One of the few places where the exhibits actually come to you and if you’re lucky, perch on your shoulder, is the butterfly enclosure at Brookfield Zoo. What is not so comforting, however, is having a giant fruit-eating bat sail past your ear in the African Nocturnal Creatures exhibit. It’s a funny thing, but you never know how loud you can scream until the right moment presents itself.

It’s just possible, of course, that you might find yourself in the right place at the right time such as when the tiger is kicking up a fuss because his lunch hasn’t arrived on schedule or the polar bear is taking an afternoon dip in the pool, in which case, be ready! In my experience, these events are few and far between. There have been days when I’ve taken more pictures of the paying public than the inmates.

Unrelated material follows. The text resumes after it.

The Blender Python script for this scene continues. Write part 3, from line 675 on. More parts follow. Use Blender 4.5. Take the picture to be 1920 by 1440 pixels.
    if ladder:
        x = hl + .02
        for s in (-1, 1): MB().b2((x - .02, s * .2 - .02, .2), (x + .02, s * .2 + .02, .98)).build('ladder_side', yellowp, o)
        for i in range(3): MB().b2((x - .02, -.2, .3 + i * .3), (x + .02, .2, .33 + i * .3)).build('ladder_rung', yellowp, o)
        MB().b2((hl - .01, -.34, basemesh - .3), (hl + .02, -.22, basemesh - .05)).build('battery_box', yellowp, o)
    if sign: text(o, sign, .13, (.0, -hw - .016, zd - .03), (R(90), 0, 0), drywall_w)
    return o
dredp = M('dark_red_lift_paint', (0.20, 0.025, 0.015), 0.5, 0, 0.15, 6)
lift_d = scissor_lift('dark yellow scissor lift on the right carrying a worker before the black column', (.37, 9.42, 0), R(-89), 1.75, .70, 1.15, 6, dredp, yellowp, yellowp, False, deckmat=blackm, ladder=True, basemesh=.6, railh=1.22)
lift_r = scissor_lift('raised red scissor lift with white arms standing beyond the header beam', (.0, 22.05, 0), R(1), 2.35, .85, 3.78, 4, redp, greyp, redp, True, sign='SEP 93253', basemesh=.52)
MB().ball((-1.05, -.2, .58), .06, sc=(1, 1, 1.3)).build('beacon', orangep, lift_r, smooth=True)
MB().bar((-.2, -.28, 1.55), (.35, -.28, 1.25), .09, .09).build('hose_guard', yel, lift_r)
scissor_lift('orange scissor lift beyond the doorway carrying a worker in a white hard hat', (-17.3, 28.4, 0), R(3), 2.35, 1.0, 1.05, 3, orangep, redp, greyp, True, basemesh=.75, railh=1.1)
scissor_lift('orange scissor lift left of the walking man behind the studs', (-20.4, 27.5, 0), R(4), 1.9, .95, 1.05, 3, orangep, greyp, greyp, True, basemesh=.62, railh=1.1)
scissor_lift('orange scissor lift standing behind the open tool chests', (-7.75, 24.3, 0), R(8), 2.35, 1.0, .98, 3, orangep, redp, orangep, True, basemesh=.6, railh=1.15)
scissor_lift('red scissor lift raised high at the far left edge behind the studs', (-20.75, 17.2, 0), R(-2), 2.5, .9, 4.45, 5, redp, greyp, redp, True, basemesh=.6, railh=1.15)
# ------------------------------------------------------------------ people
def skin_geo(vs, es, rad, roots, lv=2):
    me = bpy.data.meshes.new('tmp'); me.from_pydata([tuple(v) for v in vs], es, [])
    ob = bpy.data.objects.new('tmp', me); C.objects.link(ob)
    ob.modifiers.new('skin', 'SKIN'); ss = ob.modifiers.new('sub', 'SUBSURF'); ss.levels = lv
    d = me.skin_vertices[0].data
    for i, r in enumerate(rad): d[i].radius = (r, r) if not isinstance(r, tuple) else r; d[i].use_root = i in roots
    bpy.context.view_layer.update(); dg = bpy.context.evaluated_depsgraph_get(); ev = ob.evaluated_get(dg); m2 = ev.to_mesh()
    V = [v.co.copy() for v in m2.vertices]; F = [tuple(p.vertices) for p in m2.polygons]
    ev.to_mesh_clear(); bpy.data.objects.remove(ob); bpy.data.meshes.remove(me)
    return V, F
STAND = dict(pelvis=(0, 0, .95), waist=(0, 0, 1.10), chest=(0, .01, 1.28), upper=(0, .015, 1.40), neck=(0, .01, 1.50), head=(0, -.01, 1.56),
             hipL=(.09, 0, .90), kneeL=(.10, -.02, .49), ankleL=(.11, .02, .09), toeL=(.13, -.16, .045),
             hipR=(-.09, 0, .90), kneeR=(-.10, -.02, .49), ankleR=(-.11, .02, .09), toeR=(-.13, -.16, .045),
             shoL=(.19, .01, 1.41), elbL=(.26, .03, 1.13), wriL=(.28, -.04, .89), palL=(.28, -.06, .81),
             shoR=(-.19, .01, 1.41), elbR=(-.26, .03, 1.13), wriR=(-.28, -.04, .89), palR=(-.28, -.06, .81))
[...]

Naturally, there are those who will tell you, “When you’ve seen one kangaroo, giraffe or hippopotamus, you’ve seen ‘em all,” and I have to admit, it’s a sentiment with which I’m beginning to agree.  It would seem that David Attenborough and others have introduced us, via the magic of TV, to every single living species on Earth and there’s very little left to surprise us. That’s why I’m really hoping they discover life on another planet sometime in the near future.
Admit it. Wouldn’t it make a welcome change to be able to go to the zoo and take pictures of a two-headed, pink and green spotted pipswiffler, or get some close-up shots of a purple, three legged grinflarp hopping about. The possibilities are enough to make the imagination boggle.
Till then, I suppose, we’ll have to make do with what we’ve got. After all, it’s not every day that you get to see a pair of giant tortoises mating or a panda nonchalantly chomping on a bamboo shoot; but I, for one, will be wildly cheering when the next deep space probe leaves the launching pad. Now……where’s that three-toed sloth when you need it?